Il aborde la question des moyens de façon plus globale. En attendant que le système soit devenu plus égalitaire il va bien falloir affecter des moyens supplémentaires dans les établissements qui accueillent des familles populaires. JP Delahaye n’hésite pas à lever des tabous : oui il faut des enseignants expérimentés en Rep et pour cela il va falloir les payer mieux (il parle de coefficient démultiplicateur du salaire). Oui il faudra diminuer le nombre d’élèves par classe en Rep+. Il demande aussi à scolariser davantage d’enfants de moins de 3 ans en rep et à renforcer les Rased. Pour financer cela, il envisage la réaffectation des économies réalisées avec la suppression du redoublement (mais on sait grâce au Cnesco que l’opération ne rapporte pas tout de suite). Il soulève un autre tabou en invitant à prélever sur le lycée des moyens à réaffecter au primaire. Il demande que les dotations des établissements tiennent compte de leur degré de mixité sociale y compris dans le privé.

 

Une pédagogie explicite

 

« Les « enfants pauvres » ne sont pas de « pauvres enfants », aussi ne s’agit-il pas d’en rabattre avec les exigences scolaires. Être exigeant scolairement avec eux, c’est les respecter », dit JP Delahaye. Le rapport contient également de nombreuses propositions pédagogiques. Pour JP Delahaye, toutes les  pédagogies ne se valent pas. Il  recommande la diffusion du reférentiel pédagogique de l’éducation prioritaire. Celui ci recommande une pédagogie explicite qui vérifie ce qui est compris par l’élève.

 

 

La pédagogie explicite : Un exemple tiré du rapport

Des méthodes actives au sein d’un enseignement explicite et structuré

Audition de Roland Goigoux, 17 mars 2015

 

1. Planification : objectifs bien articulés entre eux ; étapes modestes mais fortement structurées. (La progressivité des apprentissages est définie à partir des caractéristiques de la cognition enfantine dans les domaines considérés)

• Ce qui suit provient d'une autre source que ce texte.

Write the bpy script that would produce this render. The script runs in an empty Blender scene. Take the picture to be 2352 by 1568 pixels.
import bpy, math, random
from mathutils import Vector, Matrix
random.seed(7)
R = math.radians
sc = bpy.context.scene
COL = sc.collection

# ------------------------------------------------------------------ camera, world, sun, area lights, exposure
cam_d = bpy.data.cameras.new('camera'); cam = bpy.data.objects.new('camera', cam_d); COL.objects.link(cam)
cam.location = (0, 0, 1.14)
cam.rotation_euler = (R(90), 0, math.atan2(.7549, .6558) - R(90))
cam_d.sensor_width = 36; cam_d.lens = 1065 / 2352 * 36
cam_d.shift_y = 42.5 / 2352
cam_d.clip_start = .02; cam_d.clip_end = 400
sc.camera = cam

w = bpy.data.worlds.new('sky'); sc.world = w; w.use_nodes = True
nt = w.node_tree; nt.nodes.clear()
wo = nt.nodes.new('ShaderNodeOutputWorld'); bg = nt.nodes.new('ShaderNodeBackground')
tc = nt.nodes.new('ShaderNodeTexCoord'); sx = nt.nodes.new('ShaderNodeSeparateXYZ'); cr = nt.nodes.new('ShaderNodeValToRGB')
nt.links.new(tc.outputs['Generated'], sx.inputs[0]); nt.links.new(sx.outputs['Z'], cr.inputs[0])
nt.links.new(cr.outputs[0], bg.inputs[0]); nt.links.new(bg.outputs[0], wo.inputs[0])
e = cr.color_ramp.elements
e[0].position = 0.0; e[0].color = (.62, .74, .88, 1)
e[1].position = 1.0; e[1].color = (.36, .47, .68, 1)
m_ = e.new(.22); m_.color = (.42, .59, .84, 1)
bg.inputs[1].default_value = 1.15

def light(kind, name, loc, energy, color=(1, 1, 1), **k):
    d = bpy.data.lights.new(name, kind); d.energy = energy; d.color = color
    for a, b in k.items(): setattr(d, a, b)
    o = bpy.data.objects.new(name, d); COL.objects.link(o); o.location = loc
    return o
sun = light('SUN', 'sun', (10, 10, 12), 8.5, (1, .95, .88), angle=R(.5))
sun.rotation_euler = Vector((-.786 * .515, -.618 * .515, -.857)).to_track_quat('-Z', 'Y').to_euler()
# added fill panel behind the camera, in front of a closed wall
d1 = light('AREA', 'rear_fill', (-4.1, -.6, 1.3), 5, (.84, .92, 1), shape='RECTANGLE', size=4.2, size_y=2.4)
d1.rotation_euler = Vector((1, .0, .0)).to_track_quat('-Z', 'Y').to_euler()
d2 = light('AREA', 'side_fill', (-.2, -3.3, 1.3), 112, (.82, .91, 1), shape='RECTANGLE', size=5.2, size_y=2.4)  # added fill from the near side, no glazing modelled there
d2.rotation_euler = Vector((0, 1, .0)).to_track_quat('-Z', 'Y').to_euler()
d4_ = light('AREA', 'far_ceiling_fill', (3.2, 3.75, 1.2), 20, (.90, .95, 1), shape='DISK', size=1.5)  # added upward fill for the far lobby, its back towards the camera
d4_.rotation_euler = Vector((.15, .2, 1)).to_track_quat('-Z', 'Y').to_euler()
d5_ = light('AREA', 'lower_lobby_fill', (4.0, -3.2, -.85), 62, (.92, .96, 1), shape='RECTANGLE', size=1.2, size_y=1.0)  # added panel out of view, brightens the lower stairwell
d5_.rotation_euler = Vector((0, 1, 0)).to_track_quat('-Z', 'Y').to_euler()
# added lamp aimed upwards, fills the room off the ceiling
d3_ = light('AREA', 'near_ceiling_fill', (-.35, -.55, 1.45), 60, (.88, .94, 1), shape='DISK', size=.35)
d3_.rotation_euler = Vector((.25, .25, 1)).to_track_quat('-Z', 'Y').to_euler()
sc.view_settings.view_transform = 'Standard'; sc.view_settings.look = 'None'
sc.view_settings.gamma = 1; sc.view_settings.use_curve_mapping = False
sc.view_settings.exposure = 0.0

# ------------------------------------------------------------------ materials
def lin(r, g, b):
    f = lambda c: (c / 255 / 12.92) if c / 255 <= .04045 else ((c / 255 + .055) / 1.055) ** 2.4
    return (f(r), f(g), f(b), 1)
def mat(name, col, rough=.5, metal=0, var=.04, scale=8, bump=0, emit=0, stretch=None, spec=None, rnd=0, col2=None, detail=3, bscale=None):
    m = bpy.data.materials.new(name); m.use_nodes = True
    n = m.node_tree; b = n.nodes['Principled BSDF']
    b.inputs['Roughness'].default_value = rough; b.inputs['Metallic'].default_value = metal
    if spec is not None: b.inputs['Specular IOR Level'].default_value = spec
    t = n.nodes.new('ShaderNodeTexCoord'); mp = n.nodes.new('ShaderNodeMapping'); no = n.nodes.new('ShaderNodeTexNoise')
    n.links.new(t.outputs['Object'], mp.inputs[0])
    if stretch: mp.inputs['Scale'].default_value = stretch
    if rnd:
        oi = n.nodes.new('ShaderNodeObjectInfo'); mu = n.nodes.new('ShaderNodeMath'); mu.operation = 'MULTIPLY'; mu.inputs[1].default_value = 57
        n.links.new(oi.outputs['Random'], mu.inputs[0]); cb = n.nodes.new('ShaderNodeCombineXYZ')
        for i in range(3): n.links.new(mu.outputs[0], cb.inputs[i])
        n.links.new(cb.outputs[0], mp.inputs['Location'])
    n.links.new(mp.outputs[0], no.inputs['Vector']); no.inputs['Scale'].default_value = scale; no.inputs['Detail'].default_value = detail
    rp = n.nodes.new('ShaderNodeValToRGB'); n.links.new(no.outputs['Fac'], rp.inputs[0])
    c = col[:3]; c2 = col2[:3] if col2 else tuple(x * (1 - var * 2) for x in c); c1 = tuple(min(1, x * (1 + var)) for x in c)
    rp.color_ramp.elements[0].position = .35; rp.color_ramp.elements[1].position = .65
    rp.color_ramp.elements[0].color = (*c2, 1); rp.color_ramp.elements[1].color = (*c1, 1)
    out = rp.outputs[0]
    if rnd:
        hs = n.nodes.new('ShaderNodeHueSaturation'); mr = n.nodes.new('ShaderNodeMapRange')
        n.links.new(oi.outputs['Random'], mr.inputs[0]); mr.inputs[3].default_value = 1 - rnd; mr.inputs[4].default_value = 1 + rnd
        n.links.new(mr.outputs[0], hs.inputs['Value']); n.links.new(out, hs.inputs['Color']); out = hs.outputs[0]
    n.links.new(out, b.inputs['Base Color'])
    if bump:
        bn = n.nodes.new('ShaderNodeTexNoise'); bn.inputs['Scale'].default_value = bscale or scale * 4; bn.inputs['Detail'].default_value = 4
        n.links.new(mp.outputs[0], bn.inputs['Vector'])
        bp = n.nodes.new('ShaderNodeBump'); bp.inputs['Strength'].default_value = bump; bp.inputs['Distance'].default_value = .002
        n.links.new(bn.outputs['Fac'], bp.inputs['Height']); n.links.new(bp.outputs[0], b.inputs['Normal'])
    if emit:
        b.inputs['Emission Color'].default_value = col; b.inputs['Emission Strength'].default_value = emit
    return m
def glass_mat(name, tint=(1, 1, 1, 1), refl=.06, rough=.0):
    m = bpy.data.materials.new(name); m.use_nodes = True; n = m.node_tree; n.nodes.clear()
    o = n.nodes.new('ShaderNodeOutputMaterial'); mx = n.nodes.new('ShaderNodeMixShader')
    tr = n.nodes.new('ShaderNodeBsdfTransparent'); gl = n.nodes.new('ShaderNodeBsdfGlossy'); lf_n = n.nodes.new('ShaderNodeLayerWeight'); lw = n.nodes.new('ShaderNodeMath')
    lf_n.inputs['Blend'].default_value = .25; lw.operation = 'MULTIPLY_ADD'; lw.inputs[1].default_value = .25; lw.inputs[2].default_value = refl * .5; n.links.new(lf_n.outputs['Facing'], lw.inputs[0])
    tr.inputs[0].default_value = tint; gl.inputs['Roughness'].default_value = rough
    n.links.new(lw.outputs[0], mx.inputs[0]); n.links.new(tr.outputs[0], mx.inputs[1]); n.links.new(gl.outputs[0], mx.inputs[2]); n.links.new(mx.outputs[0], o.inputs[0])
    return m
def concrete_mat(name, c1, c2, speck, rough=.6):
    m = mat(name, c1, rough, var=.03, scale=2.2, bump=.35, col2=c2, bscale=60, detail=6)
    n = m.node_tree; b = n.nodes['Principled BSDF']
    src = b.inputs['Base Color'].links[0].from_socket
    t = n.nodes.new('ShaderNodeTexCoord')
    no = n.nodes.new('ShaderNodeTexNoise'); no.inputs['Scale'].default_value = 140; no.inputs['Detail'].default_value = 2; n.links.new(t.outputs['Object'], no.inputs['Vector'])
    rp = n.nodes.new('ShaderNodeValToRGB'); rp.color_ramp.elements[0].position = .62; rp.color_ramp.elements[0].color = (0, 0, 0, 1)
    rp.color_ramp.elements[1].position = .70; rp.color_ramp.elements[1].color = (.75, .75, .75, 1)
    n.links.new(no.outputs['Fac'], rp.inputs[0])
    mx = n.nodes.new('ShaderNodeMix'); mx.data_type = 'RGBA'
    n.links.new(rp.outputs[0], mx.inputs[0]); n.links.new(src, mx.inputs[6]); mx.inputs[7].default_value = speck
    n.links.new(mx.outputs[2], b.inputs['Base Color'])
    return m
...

2. Étayage (ou un guidage) serré de la part de l’enseignant pour garantir la compréhension des notions par les élèves (conceptualisation) et pour faciliter l’apprentissage des procédures et/ou des connaissances visées

3. Clarté cognitive : pour les maîtres qui doivent précisément « savoir où ils vont » et pour les élèves qui doivent progressivement cerner les enjeux d’apprentissage et les procédures à leur disposition. Clarté facilitée par l’énoncé des apprentissages visés et celui des acquis réalisés à chaque étape

4. Régulation de l’attention des élèves, favorisée par une centration sur les informations importantes à comprendre et à mémoriser ; allègement de la charge cognitive en évitant de submerger les élèves par une trop grande multiplicité d’opérations à réaliser en parallèle.

5. Mémorisation : rôle de l’exercice et de l’entrainement favorisant l’automatisation des procédures et la mémorisation à long terme ; rôle des révisions fréquentes, hebdomadaires et mensuelles, des apprentissages effectués et renforcement des prises de conscience (clarté cognitive et métacognition).

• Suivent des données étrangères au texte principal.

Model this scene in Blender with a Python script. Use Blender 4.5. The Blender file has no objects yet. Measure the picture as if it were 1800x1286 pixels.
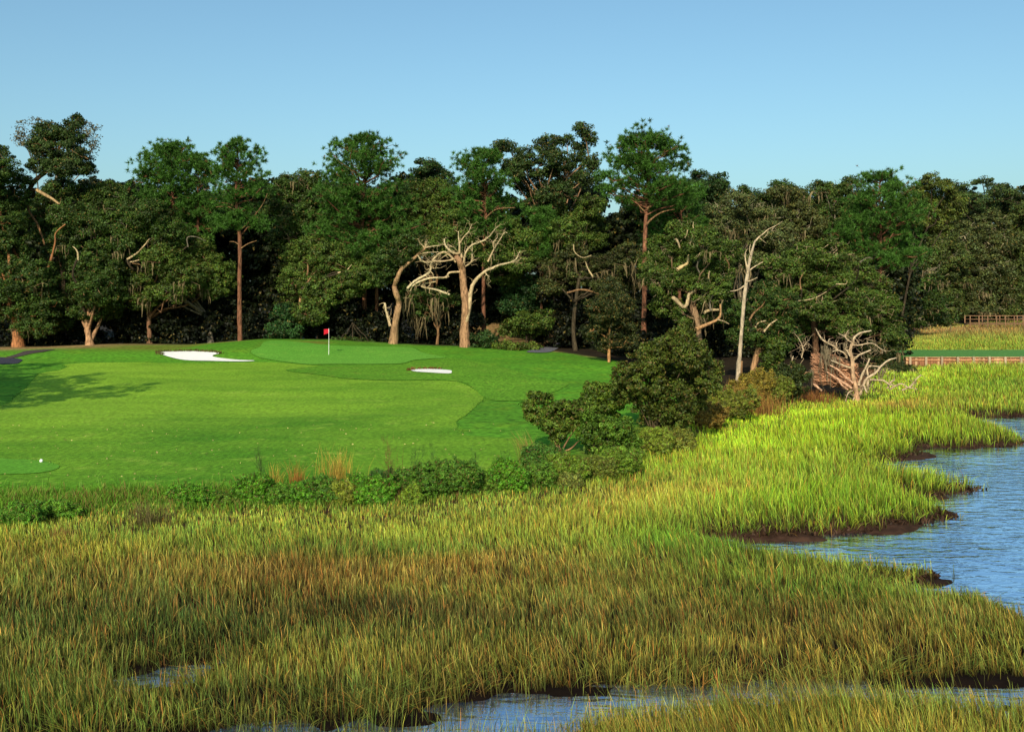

6. Caractère exhaustif de l’enseignement : les compétences requises par la réalisation des tâches scolaires (autrement dit leurs préalables) doivent être prises en charge par l’enseignement. (Cf. l’effet socialement discriminant des pédagogies qui présupposent des compétences qu’elles n’enseignent pas).

7. Motivation : pas un préalable, la conséquence d’un sentiment de compétence, généré par des réussites progressives.

 

 

Faut-il éduquer à part les enfants pauvres ?

 

Compte tenu de tous ces efforts, faut il des écoles spéciales pour les enfants pauvres ? C’est le pari contraire que fait JP Delahaye. Pour lui l’école doit être inclusive et y inclure les enfanst pauvres c’est l’enrichir. L’école transformée pour accueillir tous els enfanst est plus à même de faire réussir tous les jeunes y compris les privilégiés.

 

On mesure alors que ce rapport est bien plus qu’une réponse à une commande ministérielle. J Delahaye, à l’évidence, y a mis beaucoup de sa personnalité. Il propose un vrai programme de redressement pour l’école de la réfondation.